Well, not exactly, but that’s the jist of it.  The result is 22,000 State employees out of work closing state parks, shutting down road construction projects, and personally, it’s put about half of my work contracts on hiatus.  Minnesotans elected a divided government last November, with Democrat Mark Dayton taking a three-way race for governor and a majority of Republicans winning the State House and Senate.  We want our government to work, but with checks and balances.  Unfortunately, the government can’t write a check large enough to cover the balance of spending.  The State budget deficits are not sustainable.  Hard decisions are on the table.

We know that.  We just can’t agree on what the important decisions are, and how to balance the checkbook to pay for them.

I have my own highly-partisan opinion of the situation and who is to blame (Governor Dayton, cough, cough).  However, the entire debacle is more indicative, to me, of our failure to set the parameters for success.

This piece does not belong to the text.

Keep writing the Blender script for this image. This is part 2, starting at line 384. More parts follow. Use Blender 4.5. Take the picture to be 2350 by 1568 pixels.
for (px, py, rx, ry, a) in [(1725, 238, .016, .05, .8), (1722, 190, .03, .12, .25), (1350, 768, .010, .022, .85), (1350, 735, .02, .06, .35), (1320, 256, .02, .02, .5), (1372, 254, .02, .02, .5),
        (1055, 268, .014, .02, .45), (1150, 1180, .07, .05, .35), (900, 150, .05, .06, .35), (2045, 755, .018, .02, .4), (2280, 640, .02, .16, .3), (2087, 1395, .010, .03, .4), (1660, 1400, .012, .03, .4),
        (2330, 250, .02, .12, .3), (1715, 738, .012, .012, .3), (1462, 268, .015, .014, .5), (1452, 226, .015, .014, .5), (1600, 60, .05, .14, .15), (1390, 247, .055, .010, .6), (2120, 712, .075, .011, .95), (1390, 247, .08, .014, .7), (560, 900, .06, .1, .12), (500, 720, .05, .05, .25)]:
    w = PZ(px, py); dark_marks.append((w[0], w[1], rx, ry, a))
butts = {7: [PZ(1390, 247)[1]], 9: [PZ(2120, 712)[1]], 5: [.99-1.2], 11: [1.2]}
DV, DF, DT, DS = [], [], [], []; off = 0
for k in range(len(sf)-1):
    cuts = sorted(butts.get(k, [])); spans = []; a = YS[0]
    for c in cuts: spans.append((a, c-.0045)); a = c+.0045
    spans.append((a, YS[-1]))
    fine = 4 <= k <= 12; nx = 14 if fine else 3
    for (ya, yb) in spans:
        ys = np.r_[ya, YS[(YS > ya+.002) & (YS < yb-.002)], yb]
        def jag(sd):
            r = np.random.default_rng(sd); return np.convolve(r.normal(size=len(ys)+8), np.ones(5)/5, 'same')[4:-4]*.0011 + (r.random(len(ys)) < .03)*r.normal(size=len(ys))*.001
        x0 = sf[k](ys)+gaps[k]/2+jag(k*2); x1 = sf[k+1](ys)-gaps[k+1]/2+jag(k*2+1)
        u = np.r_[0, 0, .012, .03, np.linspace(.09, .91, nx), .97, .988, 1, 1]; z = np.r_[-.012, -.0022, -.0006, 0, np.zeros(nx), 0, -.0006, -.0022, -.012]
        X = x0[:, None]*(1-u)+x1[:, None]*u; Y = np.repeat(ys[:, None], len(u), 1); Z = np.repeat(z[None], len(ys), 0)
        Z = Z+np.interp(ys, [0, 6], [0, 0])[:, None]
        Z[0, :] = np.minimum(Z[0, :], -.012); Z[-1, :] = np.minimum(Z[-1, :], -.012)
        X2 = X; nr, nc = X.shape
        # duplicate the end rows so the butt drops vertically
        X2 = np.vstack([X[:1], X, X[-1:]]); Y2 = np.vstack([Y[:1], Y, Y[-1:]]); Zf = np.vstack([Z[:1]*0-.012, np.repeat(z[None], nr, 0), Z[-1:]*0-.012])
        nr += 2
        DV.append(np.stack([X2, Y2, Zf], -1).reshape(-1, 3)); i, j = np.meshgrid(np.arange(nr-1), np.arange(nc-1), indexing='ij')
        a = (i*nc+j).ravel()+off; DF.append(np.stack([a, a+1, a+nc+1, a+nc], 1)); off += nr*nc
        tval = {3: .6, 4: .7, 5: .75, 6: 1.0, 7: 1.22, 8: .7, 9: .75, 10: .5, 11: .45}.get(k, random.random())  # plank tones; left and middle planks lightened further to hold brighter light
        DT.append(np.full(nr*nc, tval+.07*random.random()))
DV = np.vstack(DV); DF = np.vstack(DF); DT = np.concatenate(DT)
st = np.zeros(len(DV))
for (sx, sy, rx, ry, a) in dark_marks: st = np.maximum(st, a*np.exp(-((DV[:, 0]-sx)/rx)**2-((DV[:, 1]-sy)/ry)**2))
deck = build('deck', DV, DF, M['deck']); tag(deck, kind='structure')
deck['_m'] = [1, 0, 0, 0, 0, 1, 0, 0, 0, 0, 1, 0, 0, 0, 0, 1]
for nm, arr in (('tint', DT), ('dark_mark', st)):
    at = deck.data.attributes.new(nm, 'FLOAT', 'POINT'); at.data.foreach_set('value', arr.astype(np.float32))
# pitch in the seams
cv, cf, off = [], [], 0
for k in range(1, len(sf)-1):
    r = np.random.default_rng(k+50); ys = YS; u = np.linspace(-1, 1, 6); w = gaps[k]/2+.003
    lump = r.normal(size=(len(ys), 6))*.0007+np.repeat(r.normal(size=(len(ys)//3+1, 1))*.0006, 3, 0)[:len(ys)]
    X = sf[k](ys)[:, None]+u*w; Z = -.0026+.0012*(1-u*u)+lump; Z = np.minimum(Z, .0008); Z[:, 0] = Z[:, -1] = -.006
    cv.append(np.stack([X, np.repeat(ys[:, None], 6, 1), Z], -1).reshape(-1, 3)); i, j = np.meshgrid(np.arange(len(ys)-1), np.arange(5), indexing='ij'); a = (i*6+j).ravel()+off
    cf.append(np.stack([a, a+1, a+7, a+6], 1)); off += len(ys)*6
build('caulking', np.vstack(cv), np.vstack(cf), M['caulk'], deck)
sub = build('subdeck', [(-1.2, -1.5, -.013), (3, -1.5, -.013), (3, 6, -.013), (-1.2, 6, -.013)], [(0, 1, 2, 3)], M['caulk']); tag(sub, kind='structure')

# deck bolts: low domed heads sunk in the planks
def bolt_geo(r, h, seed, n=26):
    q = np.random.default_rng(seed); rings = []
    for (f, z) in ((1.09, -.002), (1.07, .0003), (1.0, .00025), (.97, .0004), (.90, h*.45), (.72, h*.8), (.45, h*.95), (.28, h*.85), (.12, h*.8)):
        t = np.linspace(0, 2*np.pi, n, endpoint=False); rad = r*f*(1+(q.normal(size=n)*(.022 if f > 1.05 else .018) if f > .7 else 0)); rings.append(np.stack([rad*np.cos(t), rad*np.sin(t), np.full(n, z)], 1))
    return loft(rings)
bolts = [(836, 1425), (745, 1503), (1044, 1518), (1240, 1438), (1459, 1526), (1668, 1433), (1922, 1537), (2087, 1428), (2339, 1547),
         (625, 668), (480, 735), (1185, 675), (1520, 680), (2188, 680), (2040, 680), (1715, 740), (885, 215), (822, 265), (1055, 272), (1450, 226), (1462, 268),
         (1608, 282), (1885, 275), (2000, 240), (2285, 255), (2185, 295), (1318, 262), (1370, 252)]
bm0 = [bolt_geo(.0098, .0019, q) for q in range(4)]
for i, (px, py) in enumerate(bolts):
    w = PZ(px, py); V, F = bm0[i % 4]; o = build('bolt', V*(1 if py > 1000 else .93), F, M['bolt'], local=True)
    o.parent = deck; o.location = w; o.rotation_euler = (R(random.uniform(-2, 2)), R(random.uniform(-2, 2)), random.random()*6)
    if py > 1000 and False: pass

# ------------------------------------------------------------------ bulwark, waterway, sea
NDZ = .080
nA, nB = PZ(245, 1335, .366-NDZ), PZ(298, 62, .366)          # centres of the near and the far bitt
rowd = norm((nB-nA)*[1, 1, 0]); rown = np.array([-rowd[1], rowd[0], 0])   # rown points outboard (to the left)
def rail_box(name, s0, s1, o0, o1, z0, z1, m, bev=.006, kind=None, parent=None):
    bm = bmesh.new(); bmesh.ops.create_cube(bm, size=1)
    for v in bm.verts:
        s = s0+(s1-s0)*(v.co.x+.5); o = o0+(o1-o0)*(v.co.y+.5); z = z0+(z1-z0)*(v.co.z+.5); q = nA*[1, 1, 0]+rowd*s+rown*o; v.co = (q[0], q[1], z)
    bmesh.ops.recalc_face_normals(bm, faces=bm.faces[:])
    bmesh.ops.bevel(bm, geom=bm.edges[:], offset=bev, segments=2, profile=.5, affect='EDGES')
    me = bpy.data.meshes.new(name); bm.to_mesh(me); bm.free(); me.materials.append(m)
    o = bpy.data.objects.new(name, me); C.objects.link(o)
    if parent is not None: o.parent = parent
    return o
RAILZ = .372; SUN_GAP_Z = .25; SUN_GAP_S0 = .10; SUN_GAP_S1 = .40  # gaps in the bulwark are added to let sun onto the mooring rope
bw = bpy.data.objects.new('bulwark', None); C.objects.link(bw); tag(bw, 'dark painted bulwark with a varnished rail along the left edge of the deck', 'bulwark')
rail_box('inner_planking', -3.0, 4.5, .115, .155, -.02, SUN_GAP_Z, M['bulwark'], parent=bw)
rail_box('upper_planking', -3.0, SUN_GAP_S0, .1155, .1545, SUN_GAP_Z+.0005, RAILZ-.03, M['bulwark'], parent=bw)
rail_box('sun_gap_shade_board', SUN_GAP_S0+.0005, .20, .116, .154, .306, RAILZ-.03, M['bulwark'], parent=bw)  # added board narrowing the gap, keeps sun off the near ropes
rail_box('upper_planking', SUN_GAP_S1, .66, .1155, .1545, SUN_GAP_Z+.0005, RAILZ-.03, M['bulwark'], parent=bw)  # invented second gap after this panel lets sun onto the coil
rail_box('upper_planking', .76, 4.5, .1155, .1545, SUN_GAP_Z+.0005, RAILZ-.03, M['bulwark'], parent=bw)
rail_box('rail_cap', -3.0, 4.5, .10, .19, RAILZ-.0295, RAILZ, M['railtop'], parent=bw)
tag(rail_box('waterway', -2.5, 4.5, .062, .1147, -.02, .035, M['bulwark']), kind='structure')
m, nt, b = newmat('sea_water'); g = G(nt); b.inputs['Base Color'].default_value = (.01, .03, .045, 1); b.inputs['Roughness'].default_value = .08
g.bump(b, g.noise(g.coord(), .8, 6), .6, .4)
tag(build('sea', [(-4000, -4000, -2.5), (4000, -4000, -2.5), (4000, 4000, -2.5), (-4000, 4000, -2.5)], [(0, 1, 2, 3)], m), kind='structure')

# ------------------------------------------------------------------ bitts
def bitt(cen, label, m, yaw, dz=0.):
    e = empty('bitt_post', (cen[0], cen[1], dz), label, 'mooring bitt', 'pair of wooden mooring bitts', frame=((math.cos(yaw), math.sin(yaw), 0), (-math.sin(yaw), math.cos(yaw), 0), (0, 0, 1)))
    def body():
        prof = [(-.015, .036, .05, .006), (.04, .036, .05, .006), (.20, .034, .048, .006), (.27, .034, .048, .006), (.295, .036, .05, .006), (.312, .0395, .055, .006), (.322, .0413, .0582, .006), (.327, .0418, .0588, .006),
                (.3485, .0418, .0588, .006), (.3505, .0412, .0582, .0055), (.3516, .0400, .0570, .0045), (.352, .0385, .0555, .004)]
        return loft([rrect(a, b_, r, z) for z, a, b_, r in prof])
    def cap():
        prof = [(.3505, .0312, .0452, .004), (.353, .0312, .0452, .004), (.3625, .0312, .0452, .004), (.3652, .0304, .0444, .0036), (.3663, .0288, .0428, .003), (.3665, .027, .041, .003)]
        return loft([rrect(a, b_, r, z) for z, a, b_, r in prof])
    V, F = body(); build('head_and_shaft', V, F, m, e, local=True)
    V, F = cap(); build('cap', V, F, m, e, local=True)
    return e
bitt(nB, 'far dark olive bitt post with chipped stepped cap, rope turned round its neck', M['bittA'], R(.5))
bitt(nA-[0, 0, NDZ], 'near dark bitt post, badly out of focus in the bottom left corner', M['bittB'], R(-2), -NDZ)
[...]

The media harps on “Compromise! Compromise! Compromise!”  As I recall from history books, that’s what they told Chamberlain.  The road to hell is paved with good intentions, and the Appeasers compromise the bricks right into the pavement.

At the University of Illinois, I took an excellent class on negotiation.  The prof was an adjunct—a full-time lawyer from Chicago who flew down to Champaign once a week to coach a class full of future planners.  He mixed real-life with theory and a good dose of practical “get the job done.”  Our primary text came out of the Harvard Negotiation Project.  Fisher and Ury’s book Getting to Yes, has been my bible ever since in dealing with difficult situations.

One lesson I’ve retained from that class is when meeting in the middle of the road (compromise) isn’t getting you any where in principled negotiation, it may be because the sides aren’t even on the same road.  Threatening Solomon’s Justice to split the baby doesn’t work when the two sides can’t even agree which baby is in question.  It seems to me that certain leaders in St. Paul (as in Washington, DC) are acting like spoiled children, threatening to take their  ball and go home if they don’t get their way.

I don’t have the answer to get them to play nice when they can’t even agree if they are playing baseball or soccer.  I do know Compromise is only going to kick the budget deficit ball further on down the road.